AIM:
Reproduce exactly the lines from the one containing "mixscale=2, bump=0.05, bscale=30)" down to the one containing "mixhi=0.72, bump=0.1, bscale=40)", including both of those lines, and nothing else.

DATASET:
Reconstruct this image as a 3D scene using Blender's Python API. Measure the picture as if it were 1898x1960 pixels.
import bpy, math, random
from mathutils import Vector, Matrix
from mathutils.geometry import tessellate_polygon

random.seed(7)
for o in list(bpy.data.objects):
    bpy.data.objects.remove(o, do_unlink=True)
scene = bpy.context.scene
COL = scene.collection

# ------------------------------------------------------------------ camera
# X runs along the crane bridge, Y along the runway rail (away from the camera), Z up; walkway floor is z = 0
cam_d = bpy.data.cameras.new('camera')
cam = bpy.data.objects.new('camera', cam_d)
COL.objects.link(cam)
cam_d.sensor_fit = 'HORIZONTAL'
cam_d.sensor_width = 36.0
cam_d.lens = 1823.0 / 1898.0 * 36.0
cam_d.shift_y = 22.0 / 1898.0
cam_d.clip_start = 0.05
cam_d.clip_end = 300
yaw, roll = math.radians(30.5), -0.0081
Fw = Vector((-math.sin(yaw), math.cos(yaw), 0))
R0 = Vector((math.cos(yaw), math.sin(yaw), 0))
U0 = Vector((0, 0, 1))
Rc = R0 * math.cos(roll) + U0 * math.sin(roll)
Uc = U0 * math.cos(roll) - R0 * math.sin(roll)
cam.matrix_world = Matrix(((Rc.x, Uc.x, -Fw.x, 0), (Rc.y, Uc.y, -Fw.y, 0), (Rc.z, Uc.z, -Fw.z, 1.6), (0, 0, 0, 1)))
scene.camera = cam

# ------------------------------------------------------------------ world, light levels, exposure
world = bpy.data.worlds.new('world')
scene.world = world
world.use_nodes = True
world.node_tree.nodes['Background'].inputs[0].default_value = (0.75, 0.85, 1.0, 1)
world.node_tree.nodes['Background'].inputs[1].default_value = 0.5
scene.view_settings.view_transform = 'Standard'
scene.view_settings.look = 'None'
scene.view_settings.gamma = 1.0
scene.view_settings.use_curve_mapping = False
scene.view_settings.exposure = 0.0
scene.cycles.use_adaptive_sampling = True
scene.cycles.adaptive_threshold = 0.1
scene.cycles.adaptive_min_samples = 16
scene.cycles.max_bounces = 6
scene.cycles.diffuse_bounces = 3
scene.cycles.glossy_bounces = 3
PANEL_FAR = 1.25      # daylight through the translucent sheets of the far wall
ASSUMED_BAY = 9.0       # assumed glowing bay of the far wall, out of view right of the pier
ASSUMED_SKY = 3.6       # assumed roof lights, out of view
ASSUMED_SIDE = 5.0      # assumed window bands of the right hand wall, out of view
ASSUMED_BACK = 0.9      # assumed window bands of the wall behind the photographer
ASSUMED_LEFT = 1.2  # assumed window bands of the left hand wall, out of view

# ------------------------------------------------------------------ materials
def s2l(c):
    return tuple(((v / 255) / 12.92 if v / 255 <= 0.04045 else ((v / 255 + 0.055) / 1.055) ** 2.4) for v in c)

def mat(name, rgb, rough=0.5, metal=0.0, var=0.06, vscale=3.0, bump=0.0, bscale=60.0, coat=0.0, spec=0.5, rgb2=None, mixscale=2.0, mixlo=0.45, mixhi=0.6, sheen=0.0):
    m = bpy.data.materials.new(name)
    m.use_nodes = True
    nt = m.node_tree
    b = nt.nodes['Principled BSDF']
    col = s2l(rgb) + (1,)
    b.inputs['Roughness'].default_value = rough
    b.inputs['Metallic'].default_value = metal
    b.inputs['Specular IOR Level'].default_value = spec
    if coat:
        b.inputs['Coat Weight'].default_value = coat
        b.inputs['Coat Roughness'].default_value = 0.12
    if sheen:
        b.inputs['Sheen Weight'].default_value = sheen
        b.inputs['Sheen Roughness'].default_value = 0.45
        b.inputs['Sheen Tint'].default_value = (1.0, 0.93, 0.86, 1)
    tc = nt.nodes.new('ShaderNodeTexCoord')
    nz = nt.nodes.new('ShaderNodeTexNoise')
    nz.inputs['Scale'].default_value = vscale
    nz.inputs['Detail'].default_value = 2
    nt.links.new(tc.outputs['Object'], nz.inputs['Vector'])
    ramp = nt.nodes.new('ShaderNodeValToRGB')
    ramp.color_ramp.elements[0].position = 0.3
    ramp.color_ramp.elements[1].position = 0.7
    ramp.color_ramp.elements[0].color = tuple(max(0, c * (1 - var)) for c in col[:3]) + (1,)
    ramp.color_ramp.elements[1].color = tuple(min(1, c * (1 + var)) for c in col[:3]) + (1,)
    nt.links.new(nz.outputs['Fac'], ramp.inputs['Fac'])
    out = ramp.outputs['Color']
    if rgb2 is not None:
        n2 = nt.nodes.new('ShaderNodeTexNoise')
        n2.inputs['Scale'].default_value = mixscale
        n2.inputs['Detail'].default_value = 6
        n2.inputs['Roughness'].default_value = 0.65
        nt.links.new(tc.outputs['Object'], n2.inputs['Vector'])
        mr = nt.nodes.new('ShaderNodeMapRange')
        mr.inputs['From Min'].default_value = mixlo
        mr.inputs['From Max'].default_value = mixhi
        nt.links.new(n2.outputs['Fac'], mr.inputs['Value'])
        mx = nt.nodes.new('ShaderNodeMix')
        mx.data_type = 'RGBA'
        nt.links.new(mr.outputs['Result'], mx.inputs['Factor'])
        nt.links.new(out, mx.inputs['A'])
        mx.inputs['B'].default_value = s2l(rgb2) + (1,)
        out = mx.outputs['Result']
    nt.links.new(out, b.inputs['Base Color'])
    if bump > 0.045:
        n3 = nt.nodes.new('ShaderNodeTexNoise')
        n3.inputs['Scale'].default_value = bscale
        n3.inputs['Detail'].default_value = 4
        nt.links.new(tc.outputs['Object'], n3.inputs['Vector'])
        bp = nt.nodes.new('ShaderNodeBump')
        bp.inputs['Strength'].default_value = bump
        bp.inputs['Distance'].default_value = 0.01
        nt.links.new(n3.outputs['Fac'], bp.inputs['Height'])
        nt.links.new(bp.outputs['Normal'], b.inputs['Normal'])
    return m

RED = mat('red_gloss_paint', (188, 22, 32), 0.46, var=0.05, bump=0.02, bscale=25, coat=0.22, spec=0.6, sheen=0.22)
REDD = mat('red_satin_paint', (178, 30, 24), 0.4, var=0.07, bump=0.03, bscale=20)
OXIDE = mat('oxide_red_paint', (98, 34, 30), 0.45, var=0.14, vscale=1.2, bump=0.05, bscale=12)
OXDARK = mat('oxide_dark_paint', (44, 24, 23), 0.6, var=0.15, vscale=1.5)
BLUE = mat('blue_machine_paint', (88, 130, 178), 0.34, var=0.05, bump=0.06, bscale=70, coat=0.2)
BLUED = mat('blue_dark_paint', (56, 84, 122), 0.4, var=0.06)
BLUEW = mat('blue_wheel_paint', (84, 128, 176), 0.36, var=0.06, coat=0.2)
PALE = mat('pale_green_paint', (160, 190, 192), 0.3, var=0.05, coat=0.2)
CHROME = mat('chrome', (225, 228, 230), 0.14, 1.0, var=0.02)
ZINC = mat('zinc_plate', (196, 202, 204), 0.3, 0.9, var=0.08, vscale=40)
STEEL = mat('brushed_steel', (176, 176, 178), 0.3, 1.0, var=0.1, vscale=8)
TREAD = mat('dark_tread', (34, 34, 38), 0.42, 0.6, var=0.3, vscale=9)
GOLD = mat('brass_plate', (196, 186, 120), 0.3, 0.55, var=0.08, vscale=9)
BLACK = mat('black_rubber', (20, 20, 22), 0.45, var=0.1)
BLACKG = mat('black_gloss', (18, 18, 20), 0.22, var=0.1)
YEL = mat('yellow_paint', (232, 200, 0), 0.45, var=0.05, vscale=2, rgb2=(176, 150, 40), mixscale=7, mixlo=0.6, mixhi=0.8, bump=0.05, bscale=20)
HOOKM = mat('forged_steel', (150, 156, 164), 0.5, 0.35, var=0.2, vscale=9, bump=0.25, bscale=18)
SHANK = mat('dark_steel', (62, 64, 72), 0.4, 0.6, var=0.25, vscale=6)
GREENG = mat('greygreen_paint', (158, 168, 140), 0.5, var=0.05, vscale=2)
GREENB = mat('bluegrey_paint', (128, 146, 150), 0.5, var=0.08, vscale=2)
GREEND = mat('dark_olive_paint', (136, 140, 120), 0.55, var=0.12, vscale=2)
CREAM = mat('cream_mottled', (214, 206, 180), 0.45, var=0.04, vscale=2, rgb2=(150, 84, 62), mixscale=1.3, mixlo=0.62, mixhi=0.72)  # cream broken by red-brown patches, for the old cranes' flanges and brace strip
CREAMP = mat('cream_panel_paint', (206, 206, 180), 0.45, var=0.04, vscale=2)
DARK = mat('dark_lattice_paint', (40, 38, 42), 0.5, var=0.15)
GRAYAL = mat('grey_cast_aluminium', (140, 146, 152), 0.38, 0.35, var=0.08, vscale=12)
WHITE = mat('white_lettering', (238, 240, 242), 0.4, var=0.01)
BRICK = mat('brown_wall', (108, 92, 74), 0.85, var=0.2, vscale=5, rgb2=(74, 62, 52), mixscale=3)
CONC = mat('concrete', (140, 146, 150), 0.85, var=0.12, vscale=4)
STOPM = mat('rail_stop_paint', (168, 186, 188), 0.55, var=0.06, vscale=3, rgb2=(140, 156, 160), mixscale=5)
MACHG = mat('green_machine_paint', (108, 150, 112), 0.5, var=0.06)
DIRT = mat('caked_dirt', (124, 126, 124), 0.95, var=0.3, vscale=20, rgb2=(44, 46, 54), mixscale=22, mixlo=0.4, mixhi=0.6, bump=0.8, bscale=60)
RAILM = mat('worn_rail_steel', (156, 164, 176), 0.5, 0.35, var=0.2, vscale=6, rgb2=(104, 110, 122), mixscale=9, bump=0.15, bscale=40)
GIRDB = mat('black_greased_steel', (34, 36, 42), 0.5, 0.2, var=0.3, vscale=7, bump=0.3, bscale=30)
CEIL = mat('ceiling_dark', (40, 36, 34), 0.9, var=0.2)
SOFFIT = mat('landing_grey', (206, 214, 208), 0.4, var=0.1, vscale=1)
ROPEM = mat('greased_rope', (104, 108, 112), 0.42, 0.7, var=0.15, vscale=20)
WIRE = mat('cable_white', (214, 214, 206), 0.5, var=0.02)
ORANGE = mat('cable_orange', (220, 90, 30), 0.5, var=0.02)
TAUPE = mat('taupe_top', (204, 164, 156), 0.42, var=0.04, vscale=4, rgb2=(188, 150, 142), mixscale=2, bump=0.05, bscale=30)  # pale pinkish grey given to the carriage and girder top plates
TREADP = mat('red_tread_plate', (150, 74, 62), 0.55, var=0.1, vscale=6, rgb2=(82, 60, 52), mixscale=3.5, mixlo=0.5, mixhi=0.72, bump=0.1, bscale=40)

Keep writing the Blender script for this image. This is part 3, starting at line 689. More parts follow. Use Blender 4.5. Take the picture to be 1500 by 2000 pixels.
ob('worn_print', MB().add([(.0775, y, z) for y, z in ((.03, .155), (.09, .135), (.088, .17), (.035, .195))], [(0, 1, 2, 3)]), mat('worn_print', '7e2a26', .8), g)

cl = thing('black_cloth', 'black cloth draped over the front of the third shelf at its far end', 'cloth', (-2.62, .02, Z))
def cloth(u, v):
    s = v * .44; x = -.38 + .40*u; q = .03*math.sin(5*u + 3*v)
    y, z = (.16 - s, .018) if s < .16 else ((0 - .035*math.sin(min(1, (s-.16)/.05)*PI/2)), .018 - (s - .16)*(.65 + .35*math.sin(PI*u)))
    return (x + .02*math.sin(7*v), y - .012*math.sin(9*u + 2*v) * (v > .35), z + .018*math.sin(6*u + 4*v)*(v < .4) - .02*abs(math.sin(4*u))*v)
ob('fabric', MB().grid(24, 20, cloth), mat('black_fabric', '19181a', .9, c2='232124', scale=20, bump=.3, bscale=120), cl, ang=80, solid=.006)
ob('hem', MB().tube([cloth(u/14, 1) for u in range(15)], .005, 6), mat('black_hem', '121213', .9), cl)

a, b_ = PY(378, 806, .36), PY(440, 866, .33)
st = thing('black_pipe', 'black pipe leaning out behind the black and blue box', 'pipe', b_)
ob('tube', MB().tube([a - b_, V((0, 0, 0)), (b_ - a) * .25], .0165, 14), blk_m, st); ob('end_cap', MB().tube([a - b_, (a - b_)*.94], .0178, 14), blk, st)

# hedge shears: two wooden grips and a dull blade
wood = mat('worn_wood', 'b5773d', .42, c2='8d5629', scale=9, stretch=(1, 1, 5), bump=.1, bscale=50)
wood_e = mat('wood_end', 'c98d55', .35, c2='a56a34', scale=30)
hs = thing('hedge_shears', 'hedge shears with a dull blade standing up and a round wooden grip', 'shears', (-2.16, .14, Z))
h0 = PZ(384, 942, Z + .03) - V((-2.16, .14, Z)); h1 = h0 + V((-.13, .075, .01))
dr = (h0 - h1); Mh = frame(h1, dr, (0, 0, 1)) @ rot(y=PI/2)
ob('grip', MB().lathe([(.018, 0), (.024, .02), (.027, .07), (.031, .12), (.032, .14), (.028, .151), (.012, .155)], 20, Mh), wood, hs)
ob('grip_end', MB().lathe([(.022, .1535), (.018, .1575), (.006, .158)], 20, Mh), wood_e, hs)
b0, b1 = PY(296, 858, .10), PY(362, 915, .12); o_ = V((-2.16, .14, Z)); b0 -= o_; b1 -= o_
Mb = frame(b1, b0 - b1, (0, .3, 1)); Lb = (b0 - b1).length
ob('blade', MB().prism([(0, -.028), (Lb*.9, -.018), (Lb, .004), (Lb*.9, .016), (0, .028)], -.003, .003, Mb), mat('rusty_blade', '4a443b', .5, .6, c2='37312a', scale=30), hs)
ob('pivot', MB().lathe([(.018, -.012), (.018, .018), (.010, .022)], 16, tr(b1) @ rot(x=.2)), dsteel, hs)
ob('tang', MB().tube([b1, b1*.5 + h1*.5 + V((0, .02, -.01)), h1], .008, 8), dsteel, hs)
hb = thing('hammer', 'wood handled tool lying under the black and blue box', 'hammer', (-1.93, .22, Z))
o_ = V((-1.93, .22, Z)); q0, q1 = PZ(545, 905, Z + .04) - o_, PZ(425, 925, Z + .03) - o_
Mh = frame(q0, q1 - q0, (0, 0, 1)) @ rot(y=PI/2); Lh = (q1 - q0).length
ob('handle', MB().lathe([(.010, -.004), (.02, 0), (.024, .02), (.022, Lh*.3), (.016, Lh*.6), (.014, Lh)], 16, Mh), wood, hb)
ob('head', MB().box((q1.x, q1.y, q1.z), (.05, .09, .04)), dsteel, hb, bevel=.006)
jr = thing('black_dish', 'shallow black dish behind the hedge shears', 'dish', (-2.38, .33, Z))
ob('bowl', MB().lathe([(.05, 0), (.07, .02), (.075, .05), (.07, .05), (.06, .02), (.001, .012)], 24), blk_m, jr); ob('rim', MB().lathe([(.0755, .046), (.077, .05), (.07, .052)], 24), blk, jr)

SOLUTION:
TAUPE = mat('taupe_top', (204, 164, 156), 0.42, var=0.04, vscale=4, rgb2=(188, 150, 142), mixscale=2, bump=0.05, bscale=30)  # pale pinkish grey given to the carriage and girder top plates
TREADP = mat('red_tread_plate', (150, 74, 62), 0.55, var=0.1, vscale=6, rgb2=(82, 60, 52), mixscale=3.5, mixlo=0.5, mixhi=0.72, bump=0.1, bscale=40)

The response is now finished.